「僕が見本をみせましょう」先生になりきる子ども
なにせこの附属「子どもの家」では、30人以上もの子どもがそれぞれに好きなおしごとにとりかかるわけですから、さまざまな場所でさまざまな活動が行われています。
男の子3人組は紙皿とおりがみとストローを使ってバッタをつくる工作にとりくんでいました。
「難しいじゃん!」
ひとりの男の子が不平をもらします。
「じゃあ、僕が見本をみせましょう」
まるで先生気取りの男の子が手本をみせて、残りのふたりがそれをまねます。
「あれ? 切ってないんですか?」「2本ずつありますよね」とリーダーの男の子は先生になりきります。
お友だちふたりが指示どおりにバッタを完成させると、先生役の男の子は、「バッタの家族のできあがり!」といって、自分の手さげ袋のなかに3匹のバッタをいれました。
水をこぼして失敗しても慌てない
ホチキスの練習というおしごともあります。色紙にホチキスとおなじ大きさの線がいくつも描かれていて、それにぴったりと合うように、ホチキスをはめていくのです。この段階を経て、ホチキスを使用した工作もできるようになります。
ある小さな女の子は、本物の縫い針と糸と布を使って、クロスステッチのおしごとにとりくんでいました。布には方眼の印刷がしてあり、それに沿って糸を縫えばいいようになっています。縫い方の手順を示すため、厚紙と毛糸でできたサンプルも用意されています。先生が手づくりしたものです。それをみながら作業を進めます。
テーブルのうえに濡れてもいいビニール製のマットを敷いて、ジャグから3つのコップに色水を移し替えている女の子もいます。かたわらには小さなフキンが用意されており、ジャグからコップに水を移し替えるたびにジャグの注ぎ口の部分をフキンで拭きとり、水が垂れないようにしています。
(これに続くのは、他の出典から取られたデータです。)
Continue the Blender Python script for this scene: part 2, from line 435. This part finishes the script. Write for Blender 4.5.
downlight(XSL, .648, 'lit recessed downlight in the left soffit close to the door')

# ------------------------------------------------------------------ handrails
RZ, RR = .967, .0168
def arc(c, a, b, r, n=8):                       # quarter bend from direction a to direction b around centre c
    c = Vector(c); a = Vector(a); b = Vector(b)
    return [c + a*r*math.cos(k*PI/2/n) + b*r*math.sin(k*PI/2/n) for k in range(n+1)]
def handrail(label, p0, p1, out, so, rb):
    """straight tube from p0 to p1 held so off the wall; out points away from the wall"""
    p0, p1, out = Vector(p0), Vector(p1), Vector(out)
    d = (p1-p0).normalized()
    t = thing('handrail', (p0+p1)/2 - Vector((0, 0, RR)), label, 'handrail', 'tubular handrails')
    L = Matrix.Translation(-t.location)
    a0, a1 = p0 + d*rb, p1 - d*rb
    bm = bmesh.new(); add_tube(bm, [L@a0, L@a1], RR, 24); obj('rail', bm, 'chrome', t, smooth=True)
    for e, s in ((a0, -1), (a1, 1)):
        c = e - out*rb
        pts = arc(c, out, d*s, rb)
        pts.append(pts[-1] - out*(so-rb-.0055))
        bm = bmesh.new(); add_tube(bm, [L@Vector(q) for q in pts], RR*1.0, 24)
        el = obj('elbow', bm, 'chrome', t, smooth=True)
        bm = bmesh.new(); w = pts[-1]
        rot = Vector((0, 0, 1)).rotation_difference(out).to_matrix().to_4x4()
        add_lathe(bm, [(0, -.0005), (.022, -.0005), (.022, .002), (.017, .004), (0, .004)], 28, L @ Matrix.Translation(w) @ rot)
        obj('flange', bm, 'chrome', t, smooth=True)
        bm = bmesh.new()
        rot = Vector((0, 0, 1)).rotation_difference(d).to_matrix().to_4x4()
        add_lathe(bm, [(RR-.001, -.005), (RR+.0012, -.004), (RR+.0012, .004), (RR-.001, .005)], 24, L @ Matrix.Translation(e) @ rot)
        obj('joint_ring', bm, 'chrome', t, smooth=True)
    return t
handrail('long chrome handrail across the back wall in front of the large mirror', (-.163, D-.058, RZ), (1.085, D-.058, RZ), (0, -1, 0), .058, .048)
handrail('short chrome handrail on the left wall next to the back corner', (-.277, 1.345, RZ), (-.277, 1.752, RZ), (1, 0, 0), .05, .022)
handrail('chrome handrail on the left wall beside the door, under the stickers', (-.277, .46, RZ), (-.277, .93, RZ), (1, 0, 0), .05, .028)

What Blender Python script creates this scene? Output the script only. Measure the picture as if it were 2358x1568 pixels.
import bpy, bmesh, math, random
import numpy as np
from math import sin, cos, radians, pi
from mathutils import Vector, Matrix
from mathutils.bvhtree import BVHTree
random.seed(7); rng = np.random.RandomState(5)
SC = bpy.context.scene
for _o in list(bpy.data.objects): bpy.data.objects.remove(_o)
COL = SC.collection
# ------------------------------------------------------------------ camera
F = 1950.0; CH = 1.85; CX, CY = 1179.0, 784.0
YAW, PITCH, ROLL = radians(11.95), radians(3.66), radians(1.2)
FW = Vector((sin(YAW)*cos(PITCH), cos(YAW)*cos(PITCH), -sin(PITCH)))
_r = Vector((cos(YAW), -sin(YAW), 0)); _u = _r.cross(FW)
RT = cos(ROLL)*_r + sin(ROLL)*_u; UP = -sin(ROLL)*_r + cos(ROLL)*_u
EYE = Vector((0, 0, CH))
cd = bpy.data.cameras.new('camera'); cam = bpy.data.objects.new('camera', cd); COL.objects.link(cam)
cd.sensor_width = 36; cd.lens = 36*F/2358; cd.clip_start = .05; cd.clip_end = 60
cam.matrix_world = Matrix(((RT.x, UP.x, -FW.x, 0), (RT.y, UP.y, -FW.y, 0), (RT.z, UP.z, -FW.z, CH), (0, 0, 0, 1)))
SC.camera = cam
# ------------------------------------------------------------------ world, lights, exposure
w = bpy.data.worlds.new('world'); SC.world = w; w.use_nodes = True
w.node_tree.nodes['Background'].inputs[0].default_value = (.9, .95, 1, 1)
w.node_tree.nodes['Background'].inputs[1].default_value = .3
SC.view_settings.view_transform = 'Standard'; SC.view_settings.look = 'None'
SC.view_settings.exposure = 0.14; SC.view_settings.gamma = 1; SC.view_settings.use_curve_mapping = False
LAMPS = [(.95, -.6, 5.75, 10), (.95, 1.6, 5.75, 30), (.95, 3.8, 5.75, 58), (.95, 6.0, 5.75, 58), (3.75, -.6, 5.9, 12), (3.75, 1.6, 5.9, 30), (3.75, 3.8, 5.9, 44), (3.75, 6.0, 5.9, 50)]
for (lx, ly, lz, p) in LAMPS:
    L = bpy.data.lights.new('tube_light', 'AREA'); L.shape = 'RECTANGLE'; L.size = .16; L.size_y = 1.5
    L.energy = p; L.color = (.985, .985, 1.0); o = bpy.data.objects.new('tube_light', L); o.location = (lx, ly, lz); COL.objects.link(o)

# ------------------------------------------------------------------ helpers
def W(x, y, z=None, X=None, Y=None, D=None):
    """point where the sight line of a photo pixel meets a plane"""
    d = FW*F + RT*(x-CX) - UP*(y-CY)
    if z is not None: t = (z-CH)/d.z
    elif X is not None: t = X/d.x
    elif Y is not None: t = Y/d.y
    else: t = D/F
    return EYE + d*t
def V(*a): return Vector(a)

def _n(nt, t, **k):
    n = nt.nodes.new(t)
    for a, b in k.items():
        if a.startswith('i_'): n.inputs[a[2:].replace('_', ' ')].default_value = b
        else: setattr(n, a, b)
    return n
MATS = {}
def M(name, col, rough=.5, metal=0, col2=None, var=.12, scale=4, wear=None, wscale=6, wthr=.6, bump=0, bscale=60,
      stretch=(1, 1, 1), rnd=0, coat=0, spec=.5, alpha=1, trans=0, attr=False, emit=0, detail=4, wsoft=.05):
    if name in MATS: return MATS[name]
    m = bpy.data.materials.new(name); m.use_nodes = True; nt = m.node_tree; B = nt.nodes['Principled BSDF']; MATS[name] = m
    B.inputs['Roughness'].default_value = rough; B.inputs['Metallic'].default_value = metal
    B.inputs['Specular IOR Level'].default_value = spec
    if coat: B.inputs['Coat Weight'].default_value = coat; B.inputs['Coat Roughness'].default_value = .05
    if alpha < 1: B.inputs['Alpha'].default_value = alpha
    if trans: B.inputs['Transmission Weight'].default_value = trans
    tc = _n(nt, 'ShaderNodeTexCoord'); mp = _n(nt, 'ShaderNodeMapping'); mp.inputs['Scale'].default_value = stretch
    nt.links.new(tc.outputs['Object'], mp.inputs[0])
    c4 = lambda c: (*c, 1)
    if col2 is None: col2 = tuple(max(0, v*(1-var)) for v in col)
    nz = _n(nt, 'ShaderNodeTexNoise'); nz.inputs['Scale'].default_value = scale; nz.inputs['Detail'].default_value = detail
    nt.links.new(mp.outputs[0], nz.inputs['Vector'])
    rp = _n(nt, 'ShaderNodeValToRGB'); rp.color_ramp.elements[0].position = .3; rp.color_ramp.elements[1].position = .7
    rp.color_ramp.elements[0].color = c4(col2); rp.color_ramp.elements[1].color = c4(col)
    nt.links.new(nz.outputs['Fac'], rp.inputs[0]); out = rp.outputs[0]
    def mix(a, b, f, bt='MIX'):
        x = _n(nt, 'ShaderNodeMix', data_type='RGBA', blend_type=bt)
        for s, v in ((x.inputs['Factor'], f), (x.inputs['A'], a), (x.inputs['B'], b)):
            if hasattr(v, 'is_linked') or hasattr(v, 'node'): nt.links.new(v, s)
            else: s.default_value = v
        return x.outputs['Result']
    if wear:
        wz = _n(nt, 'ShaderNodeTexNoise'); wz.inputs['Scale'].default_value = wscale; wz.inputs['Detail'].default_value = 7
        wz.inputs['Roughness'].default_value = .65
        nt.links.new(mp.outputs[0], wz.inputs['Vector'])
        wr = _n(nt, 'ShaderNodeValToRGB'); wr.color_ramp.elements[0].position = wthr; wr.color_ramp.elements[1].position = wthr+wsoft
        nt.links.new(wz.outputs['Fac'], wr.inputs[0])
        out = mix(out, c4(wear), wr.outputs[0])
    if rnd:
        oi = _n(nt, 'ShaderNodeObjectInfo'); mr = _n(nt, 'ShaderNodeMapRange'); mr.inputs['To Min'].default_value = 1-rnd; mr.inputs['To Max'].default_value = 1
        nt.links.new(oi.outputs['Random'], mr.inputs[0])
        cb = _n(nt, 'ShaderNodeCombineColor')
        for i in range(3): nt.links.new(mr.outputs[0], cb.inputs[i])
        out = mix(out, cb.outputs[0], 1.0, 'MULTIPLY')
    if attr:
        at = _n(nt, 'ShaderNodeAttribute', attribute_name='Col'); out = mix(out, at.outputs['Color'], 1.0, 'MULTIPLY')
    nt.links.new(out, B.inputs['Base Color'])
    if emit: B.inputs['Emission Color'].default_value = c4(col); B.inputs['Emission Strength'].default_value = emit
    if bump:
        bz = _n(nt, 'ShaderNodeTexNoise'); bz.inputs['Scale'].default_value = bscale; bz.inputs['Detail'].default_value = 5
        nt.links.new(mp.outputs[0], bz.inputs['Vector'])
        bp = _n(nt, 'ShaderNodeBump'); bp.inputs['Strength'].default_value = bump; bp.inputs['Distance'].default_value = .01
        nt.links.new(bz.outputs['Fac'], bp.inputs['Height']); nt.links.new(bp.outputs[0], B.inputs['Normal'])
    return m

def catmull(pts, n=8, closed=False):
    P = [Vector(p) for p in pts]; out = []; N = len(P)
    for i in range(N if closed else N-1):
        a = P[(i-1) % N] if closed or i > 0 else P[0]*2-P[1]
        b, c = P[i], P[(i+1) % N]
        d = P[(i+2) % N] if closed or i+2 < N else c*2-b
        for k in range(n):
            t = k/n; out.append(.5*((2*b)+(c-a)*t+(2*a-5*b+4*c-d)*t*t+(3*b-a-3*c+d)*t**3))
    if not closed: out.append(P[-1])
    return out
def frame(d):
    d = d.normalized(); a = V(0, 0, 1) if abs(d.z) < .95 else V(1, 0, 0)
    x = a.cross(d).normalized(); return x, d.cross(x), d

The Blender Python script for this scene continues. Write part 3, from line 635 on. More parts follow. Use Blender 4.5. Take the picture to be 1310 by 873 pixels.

ときどき水をこぼしてしまいますが、女の子は落ち着いてフキンで拭きます。まちがったり失敗したりしても慌てないのが、附属「子どもの家」の子どもたちの特徴だと私は感じました。落ち着いて修正し、おしごとをつづけることができるのです。ちょっと失敗したらすぐにゲームをリセットしてしまうのとは大違いです。
満足がいくまで何度も水を移し替えます。おしごとを終えると、ジャグやコップを元の場所に戻します。濡れたフキンは流しでゆすいで、絞って、フキン掛けにかけて干すところまで、子ども自身で行います。